** START OF Recorded data **

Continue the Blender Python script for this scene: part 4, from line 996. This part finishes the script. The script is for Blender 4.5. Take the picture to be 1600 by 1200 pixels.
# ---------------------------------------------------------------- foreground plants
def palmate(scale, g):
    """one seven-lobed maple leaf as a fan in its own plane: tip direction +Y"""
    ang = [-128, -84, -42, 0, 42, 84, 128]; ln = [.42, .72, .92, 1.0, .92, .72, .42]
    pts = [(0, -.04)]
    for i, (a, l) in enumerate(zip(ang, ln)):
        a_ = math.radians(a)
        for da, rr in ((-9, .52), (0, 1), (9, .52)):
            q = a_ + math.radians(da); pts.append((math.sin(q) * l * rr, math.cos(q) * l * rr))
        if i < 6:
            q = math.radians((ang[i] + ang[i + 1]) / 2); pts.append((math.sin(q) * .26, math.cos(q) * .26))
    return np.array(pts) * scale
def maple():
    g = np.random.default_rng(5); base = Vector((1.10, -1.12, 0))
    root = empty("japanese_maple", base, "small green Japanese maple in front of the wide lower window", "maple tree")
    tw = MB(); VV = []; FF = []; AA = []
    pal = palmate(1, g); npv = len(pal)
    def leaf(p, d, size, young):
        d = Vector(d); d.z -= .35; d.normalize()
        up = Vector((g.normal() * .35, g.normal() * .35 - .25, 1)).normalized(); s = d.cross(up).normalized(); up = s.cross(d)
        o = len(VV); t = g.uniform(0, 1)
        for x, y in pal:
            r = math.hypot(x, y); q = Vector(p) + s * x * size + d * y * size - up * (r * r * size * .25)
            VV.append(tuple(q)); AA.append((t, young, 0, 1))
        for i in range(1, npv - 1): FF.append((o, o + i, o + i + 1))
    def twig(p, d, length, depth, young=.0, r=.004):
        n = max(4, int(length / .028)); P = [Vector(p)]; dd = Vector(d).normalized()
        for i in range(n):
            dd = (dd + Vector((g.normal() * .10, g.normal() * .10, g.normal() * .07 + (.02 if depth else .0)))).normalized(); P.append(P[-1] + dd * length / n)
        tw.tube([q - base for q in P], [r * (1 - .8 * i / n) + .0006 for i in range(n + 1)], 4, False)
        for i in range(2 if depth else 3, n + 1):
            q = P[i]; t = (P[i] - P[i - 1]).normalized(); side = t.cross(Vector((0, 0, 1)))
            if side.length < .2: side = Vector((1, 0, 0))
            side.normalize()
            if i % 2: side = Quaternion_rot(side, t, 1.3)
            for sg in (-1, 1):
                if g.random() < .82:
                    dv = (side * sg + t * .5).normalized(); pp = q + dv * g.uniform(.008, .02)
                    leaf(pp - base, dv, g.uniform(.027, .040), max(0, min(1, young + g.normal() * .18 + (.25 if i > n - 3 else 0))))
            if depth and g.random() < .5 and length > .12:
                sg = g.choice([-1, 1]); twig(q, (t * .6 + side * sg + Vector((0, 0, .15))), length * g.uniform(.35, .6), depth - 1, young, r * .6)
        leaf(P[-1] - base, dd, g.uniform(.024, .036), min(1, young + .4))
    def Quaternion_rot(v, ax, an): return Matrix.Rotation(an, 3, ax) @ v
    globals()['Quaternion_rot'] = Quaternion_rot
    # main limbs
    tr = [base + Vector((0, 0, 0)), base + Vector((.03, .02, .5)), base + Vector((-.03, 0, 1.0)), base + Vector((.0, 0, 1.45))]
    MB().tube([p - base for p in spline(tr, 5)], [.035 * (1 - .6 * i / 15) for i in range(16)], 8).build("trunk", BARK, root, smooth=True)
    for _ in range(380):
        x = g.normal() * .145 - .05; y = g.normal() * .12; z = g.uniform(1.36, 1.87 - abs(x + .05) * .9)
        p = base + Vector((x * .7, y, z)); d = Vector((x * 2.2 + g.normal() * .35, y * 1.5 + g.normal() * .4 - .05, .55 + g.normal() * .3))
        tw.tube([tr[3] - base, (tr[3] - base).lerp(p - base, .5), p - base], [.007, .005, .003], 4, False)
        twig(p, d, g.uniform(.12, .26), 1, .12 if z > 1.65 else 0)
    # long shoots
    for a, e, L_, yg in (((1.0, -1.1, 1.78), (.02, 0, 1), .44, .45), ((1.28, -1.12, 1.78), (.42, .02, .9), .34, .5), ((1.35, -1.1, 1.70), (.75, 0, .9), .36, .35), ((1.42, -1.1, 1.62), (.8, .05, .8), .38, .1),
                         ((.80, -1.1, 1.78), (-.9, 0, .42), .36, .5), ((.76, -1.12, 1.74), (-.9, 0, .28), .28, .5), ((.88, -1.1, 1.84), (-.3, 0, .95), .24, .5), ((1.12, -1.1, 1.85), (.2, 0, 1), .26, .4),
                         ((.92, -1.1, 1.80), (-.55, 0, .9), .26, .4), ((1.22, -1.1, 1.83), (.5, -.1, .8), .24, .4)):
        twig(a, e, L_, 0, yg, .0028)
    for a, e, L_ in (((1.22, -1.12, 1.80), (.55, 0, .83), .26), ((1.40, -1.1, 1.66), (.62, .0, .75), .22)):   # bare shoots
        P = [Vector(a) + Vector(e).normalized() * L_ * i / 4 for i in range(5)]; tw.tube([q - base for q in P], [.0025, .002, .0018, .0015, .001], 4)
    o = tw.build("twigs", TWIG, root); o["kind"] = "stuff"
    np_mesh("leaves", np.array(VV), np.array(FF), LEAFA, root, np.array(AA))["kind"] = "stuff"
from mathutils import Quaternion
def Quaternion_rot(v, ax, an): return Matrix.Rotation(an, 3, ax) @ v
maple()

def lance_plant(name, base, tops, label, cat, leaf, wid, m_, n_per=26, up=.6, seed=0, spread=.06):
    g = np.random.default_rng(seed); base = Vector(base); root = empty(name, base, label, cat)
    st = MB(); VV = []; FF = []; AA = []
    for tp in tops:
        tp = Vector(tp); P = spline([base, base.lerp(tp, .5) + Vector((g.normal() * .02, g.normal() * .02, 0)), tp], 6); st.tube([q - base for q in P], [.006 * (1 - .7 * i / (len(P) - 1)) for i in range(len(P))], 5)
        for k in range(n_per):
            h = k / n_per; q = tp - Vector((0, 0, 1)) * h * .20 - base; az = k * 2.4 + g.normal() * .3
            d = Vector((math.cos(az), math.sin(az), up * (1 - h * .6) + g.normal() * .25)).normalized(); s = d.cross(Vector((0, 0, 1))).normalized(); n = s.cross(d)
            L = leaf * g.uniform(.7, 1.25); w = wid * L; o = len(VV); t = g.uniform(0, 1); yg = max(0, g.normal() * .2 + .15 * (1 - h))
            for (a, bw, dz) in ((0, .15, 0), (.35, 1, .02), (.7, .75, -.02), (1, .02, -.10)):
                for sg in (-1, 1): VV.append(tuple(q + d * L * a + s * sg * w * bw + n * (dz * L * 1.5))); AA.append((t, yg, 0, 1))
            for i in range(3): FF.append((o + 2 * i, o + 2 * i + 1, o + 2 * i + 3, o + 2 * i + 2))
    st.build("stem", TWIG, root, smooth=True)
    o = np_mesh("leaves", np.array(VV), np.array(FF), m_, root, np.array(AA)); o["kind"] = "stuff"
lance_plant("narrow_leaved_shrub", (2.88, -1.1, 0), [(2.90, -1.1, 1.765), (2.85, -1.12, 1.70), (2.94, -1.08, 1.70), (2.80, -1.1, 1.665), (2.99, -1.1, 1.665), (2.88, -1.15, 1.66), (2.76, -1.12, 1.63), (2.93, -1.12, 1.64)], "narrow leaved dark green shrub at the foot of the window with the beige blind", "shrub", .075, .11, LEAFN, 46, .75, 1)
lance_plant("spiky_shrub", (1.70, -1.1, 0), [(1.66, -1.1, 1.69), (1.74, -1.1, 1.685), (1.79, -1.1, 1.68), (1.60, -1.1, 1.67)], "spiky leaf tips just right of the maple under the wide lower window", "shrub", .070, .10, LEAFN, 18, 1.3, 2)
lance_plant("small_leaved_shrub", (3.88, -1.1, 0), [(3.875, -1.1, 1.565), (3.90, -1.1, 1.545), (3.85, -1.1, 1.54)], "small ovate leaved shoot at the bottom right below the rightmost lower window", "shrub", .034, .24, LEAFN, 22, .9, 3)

** END OF Recorded data **

■ **To do**:
Tally every line of the listing that holds the string "from", then give the number by itself.

■ **Output of the task**:
2